The country has been ruled in an authoritarian fashion since 1994 by President Alexander Lukashenko, once famously dubbed "Europe's last dictator" by Washington.

The EU has repeatedly demanded improvement on human rights in Belarus and called for regime opponents to be able to operate freely.

But during the past year, the EU has switched to a policy of engagement, which has been seen as an effort to pull Belarus out of Russia's orbit.
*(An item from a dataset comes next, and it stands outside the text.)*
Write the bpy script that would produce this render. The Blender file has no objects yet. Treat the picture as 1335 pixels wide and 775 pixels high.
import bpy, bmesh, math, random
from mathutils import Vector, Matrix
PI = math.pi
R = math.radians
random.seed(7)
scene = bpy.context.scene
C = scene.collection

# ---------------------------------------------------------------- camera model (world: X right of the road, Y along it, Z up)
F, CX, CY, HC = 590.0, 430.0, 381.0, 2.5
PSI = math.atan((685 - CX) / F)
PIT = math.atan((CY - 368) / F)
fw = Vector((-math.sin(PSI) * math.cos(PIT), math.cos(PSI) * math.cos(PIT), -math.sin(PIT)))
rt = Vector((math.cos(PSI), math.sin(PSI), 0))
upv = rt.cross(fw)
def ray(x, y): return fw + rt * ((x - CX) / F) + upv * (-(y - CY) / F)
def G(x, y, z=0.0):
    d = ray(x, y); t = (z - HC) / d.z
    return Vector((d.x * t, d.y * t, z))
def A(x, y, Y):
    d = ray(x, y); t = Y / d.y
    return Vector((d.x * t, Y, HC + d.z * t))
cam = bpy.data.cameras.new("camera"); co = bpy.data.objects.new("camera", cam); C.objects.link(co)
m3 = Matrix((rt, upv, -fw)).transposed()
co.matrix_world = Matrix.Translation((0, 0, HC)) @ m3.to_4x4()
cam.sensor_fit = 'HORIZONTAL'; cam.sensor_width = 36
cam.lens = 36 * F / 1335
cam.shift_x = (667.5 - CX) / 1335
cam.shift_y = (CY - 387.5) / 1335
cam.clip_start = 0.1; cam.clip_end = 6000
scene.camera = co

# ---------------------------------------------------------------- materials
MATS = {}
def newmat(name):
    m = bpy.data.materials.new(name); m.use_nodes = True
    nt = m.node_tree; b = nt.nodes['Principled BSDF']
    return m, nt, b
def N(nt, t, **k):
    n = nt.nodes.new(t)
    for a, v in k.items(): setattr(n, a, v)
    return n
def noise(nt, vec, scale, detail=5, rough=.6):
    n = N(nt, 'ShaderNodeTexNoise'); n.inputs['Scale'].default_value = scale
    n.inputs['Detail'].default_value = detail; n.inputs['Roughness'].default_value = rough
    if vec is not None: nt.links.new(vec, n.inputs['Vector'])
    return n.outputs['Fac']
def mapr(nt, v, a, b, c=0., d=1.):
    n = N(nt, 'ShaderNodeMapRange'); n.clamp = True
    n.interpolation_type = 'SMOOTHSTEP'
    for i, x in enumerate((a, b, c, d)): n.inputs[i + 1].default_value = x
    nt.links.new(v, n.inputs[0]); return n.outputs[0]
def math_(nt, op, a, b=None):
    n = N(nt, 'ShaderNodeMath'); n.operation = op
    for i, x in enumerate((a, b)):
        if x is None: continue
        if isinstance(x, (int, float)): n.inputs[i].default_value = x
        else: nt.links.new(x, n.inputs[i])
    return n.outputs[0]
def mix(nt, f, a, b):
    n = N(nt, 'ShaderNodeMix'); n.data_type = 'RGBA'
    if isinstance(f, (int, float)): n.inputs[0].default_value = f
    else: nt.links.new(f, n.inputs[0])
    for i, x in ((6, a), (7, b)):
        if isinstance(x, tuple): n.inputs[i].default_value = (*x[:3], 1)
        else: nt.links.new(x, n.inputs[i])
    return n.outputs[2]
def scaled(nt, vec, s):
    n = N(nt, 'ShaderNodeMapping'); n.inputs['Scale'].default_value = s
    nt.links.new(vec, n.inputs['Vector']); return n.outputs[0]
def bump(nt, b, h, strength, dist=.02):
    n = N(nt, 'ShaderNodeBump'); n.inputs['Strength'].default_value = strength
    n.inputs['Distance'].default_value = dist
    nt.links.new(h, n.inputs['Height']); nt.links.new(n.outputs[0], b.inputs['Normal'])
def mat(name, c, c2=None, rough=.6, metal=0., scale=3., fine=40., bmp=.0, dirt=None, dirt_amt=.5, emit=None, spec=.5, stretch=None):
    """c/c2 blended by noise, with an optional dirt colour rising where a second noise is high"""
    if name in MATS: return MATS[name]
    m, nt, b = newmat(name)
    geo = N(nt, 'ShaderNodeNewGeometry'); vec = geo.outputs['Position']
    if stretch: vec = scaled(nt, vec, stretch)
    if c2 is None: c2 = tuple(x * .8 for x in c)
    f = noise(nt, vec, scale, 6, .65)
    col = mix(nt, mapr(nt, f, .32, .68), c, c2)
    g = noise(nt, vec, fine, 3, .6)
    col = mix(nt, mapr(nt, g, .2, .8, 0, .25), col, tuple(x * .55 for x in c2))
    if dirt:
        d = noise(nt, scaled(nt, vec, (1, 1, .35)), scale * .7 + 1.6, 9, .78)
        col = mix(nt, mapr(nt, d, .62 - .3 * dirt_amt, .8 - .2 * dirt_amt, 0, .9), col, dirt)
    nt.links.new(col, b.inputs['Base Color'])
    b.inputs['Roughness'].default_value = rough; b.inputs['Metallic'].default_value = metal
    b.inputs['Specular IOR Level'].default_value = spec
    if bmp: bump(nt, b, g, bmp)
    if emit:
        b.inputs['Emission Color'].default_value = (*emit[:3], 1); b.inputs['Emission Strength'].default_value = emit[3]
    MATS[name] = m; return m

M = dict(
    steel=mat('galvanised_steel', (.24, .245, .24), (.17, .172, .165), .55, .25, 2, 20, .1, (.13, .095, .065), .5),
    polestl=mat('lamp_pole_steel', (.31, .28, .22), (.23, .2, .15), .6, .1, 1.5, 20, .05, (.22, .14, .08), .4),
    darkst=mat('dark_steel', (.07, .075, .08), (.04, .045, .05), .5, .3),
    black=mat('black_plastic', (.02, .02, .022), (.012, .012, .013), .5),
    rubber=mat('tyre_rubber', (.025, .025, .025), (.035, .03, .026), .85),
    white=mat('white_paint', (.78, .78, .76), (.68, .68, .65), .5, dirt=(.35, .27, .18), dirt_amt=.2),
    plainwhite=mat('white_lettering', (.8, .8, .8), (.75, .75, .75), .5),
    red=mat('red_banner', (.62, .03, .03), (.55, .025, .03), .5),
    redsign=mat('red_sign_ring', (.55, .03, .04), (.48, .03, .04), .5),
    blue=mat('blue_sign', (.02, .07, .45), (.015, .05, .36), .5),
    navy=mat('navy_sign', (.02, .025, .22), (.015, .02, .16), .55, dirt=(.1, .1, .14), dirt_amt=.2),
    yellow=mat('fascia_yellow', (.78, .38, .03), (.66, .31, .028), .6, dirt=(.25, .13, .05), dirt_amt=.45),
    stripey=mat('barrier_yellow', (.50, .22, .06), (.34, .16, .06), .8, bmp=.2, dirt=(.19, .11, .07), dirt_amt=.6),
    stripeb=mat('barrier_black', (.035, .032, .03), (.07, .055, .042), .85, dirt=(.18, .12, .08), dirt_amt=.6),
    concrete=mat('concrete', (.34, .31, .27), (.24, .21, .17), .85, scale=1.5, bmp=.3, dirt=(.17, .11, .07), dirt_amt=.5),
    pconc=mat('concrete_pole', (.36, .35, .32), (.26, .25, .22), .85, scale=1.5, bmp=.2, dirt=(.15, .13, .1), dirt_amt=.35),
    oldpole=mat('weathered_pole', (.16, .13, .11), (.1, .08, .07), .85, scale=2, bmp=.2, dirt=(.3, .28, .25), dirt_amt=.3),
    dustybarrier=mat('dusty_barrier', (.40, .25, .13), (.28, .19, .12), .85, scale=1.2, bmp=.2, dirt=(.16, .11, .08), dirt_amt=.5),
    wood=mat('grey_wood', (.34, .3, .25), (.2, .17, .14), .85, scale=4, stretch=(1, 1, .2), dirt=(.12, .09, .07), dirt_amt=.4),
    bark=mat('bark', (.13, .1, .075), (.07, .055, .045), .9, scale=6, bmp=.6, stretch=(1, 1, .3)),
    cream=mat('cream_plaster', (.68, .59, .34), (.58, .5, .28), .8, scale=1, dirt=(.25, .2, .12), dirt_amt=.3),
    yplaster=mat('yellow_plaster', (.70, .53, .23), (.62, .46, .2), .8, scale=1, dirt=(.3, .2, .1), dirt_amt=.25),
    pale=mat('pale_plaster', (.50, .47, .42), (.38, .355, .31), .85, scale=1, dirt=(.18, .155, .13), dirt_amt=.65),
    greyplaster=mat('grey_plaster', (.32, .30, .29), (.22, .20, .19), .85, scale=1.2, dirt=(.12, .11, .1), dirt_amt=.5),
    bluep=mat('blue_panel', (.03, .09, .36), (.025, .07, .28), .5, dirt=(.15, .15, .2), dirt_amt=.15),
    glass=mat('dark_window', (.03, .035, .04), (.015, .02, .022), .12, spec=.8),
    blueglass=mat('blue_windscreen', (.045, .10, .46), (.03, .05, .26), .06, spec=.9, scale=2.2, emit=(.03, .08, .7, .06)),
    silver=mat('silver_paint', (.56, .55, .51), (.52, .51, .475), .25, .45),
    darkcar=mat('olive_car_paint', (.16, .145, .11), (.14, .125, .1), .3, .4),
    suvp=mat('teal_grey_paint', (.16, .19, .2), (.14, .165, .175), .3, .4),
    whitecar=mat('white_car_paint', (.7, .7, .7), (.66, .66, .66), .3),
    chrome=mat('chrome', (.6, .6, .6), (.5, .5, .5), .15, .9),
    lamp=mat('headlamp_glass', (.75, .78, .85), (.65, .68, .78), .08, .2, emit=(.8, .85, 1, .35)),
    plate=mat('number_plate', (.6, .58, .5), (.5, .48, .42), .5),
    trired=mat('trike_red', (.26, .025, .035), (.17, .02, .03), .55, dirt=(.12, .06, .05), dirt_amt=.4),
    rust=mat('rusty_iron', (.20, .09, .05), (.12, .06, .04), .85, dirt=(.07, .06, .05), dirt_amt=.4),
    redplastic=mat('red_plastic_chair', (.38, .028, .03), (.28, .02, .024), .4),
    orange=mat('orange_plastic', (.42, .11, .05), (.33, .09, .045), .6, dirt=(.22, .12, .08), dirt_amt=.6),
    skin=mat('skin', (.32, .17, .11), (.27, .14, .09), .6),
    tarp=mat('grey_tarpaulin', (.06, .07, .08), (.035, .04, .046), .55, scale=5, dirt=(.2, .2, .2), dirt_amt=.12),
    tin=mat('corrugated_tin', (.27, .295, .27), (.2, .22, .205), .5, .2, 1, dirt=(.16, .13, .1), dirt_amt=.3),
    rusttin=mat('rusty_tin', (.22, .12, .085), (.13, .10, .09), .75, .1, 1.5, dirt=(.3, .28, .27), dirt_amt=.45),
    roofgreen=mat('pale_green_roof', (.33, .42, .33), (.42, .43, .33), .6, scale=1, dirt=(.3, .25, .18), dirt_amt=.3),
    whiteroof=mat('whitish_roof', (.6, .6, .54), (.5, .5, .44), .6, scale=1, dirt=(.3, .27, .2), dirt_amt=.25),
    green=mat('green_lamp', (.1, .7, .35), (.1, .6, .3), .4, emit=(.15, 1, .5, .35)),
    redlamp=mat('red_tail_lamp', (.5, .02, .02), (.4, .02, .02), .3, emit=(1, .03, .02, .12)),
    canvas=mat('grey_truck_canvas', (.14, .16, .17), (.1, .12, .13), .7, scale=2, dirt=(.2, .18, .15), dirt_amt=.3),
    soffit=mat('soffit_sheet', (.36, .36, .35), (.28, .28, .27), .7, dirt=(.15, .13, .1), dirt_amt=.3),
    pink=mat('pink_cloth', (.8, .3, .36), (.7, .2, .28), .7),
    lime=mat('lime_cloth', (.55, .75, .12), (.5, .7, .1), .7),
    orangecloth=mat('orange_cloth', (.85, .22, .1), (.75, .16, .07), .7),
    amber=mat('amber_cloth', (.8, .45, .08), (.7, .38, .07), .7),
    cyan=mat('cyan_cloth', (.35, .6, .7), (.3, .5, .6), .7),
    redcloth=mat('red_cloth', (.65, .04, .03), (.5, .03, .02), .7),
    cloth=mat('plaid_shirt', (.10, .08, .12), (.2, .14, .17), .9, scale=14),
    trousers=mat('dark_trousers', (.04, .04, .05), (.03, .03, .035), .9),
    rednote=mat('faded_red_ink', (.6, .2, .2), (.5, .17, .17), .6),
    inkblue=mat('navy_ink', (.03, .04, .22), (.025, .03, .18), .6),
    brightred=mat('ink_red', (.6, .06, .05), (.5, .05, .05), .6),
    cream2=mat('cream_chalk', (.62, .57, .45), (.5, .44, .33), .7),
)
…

It lifted a travel ban on Lukashenko last October and then brought the country into its Eastern Partnership plan.

Martynov said he hoped the EU would cancel the remaining visa sanctions against Belarus next month, but Stubb made no promises and said EU foreign ministers would discuss the issue in November.

"Progress has been evident, but there is no space for backtracking," Stubb said, urging Belarus to embrace democracy and continue reforms to improve its human rights record.

Stubb also stressed that the EU and Finland were strongly against the death penalty, which is not abolished in Belarus.

When asked about plans for Belarus, Russia and Kazakhstan to join the World Trade Organization as a single customs union, Martynov said the countries had started consultations with the WTO in Geneva on Tuesday.

Western trade officials have not been too keen on the plan, but Belarus remains optimistic.

"According to our humble estimates, if this goes right, we could complete this process in two, three years time, as a joint team," Martynov said.